ホワイト500の認定要件は、以下の5つの項目で構成されています。

① 経営理念

経営者が健康経営の戦略をアニュアルレポートや統合報告書などを通じて社内外に発信し、トップランナーとして普及に取り組んでいることが要件です。

② 組織体制

役員以上の役職者が健康づくりの最高責任者を担い、産業医や保健師、健康保険組合などとの連携体制が必須です。

③ 制度・施策実行

「健康経営の推進計画の策定」と「受動喫煙対策」が必須要件です。さらに、「従業員の健康課題の把握と必要な対策の検討」「健康経営の実践に向けた土台づくり」「従業員の心と身体の健康づくりに関する具体的対策」に関わる項目のうち、13項目以上を満たす必要があります 。この中には、女性の健康保持・増進に関する項目も含まれています。

④ 評価・改善

実施した取り組みの効果を検証し、その結果に基づいて施策を改善するプロセスが求められます。

⑤ 法令遵守・リスクマネジメント

定期健診やストレスチェックの継続的な実施、および労働基準法や労働安全衛生法などの法令に重大な違反がないことが必須です。

成功企業に共通する「戦略的」な健康経営の視点

成功している企業が、単なる福利厚生ではなく、経営戦略として健康経営を推進していることは、多くのデータや事例から読み取ることができます。健康経営と経営戦略を紐づけている企業ほど、長期的な計画を策定し、数値を活用した明確な効果測定を実施する割合が高いことが分かっています。

連続して認定を受けることは、その取り組みが一時的なものではなく、企業文化として定着していることを証明しており、真の「健康経営」の姿を示していると言えるでしょう。このような企業は、健康経営を経営の中心に据え、従業員の健康を企業の持続的成長の源泉として捉えているのです。

まとめ

本記事では、健康経営優良法人「ホワイト500」の定義から、認定取得がもたらす企業価値向上、人材確保、そして生産性向上といった多岐にわたるメリットについて解説いたしました。また、5つの評価基準と、それらをクリアするための具体的な取り組み事例についてもご紹介しました。

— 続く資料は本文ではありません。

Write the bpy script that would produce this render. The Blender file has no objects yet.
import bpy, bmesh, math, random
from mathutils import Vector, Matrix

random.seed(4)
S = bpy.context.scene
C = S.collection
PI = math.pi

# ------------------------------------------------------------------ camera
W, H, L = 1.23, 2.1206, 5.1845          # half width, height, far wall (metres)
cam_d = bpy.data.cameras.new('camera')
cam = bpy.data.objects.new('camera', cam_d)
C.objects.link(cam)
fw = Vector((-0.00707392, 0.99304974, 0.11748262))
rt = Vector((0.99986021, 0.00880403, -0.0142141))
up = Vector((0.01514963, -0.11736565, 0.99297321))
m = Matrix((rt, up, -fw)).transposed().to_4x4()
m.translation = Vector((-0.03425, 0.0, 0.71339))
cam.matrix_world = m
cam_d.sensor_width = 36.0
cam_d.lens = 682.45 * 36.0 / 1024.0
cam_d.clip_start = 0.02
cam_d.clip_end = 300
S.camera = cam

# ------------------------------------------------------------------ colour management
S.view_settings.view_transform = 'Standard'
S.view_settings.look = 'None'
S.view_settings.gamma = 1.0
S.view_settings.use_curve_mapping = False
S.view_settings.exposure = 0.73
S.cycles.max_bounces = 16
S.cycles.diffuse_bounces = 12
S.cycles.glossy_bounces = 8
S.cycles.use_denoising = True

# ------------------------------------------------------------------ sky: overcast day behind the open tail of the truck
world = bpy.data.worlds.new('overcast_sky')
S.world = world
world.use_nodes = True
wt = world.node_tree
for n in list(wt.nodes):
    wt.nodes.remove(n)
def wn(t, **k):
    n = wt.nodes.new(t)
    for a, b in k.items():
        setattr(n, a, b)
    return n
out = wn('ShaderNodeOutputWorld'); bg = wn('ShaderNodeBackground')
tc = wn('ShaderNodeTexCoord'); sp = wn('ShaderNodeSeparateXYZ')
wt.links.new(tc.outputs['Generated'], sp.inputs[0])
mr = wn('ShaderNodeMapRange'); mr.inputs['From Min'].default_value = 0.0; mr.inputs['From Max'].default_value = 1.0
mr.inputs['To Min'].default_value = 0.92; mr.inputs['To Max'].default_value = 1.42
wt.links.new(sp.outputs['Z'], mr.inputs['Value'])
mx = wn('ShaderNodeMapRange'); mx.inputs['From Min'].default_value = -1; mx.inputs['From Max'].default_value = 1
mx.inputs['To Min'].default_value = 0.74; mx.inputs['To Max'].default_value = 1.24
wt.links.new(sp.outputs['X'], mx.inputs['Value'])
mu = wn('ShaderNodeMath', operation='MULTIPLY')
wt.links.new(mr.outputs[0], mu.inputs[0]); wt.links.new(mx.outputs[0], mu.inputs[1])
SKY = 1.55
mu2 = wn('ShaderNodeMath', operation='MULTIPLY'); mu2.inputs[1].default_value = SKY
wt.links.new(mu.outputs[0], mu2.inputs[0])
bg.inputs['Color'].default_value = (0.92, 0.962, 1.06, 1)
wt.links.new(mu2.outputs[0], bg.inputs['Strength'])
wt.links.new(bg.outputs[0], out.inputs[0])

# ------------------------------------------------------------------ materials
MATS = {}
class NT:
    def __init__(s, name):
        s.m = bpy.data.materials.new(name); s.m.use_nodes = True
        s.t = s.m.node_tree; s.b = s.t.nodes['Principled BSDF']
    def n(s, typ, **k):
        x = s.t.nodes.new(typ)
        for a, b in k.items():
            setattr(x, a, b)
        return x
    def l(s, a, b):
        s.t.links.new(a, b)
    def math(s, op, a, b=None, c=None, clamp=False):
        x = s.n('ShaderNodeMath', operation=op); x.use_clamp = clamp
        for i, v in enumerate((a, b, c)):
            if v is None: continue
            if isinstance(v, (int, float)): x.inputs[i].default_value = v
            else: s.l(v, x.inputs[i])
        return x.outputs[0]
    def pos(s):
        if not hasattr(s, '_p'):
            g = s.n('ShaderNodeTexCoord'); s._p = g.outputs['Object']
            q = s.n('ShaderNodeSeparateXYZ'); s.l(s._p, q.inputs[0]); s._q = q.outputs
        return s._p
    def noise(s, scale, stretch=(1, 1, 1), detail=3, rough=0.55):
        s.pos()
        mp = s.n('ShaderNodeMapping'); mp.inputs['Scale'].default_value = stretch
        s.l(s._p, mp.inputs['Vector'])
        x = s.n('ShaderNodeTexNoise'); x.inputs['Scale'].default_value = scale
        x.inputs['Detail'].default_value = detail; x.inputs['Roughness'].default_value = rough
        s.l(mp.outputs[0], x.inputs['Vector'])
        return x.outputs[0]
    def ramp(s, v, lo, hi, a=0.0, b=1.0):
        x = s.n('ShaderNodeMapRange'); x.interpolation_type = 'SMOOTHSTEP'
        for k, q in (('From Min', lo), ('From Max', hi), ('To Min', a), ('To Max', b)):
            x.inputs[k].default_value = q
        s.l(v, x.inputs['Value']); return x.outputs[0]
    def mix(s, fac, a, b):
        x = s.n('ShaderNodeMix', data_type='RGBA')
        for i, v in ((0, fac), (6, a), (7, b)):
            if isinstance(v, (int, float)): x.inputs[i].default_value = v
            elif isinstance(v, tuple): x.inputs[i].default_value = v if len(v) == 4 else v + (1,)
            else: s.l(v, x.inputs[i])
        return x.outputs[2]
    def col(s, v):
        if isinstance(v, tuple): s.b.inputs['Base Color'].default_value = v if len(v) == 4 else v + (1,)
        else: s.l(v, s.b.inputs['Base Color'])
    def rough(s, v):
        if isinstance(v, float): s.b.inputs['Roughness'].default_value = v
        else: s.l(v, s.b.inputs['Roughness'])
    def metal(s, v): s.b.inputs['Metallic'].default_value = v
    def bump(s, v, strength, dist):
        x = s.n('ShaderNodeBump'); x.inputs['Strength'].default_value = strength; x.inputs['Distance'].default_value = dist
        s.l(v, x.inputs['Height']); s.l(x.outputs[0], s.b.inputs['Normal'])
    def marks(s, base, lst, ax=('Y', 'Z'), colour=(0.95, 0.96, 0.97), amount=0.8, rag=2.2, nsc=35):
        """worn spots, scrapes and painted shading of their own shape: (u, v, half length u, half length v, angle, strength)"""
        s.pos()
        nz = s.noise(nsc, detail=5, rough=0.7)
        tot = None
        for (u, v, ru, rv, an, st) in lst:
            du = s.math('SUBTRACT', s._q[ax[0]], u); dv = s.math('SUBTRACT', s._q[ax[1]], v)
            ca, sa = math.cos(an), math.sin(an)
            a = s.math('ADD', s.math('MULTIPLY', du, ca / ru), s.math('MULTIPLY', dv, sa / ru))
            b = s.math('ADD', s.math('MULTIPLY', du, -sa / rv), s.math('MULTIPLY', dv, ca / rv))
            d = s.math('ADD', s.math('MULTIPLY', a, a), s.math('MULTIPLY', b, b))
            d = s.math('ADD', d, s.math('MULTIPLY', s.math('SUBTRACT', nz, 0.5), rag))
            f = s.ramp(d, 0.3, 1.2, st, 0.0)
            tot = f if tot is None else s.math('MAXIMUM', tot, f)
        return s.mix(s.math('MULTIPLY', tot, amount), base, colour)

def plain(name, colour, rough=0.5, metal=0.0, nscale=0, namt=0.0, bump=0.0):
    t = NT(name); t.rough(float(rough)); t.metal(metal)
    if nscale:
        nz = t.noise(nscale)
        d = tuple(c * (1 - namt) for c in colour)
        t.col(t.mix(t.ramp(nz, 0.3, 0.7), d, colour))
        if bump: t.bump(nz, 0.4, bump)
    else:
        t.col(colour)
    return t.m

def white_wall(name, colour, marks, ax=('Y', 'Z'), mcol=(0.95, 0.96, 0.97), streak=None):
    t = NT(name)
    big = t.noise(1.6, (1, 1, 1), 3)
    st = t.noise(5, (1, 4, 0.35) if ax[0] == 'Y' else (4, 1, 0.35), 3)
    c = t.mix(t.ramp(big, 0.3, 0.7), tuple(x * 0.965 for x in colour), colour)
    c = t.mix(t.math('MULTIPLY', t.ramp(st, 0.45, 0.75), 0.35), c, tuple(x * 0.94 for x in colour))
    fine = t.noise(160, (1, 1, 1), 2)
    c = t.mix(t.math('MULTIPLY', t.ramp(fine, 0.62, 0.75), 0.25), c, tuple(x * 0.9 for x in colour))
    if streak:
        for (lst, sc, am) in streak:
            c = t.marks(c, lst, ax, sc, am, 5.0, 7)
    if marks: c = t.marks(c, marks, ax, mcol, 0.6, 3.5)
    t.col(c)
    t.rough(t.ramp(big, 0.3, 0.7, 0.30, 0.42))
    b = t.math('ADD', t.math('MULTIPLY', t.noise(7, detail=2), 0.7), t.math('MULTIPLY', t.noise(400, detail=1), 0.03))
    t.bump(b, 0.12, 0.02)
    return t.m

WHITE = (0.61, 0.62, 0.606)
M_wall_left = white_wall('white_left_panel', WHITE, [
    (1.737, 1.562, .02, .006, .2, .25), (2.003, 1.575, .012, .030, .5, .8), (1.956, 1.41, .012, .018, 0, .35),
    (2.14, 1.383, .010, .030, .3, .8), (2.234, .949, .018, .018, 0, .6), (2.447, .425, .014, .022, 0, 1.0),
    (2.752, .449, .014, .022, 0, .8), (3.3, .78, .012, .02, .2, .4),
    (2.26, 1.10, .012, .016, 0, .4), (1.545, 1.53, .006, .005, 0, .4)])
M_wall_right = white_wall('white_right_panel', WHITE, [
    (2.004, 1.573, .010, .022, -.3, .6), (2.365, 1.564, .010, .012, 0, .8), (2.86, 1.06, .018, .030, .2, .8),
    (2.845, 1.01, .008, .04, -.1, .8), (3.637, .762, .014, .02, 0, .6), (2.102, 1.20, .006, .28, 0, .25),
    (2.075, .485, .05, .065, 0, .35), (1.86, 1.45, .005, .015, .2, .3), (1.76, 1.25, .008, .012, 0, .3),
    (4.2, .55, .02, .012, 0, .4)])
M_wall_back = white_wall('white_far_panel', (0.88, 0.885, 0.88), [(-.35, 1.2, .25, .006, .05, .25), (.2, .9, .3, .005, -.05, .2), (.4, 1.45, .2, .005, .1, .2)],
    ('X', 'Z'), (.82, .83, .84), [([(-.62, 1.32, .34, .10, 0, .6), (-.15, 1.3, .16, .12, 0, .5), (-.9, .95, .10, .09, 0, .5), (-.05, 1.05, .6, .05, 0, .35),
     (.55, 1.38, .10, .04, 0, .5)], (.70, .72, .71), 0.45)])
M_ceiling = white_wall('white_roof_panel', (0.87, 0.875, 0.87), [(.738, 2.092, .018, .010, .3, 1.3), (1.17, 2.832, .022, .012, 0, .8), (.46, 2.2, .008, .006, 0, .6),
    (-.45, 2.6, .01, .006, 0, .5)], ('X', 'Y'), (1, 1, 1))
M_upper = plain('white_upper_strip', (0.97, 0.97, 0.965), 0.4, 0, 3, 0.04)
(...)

「ホワイト500」への認定は、一朝一夕に実現するものではありません。トップダウンの強い意志、従業員の健康課題を正確に把握する体制、そしてその効果を数値で測定し改善を繰り返すPDCAサイクルが必要です。しかし、これらのプロセスを通じて従業員の健康と働きがいが向上し、結果として企業の持続的な成長に繋がるという好循環が生まれることは、国内外のデータが示唆しています。

今や健康経営は、単なる福利厚生ではなく、企業の競争力を高めるための重要な経営戦略です。本記事が、皆様の企業が健康経営という次なるステージへと踏み出すきっかけとなれば幸いです。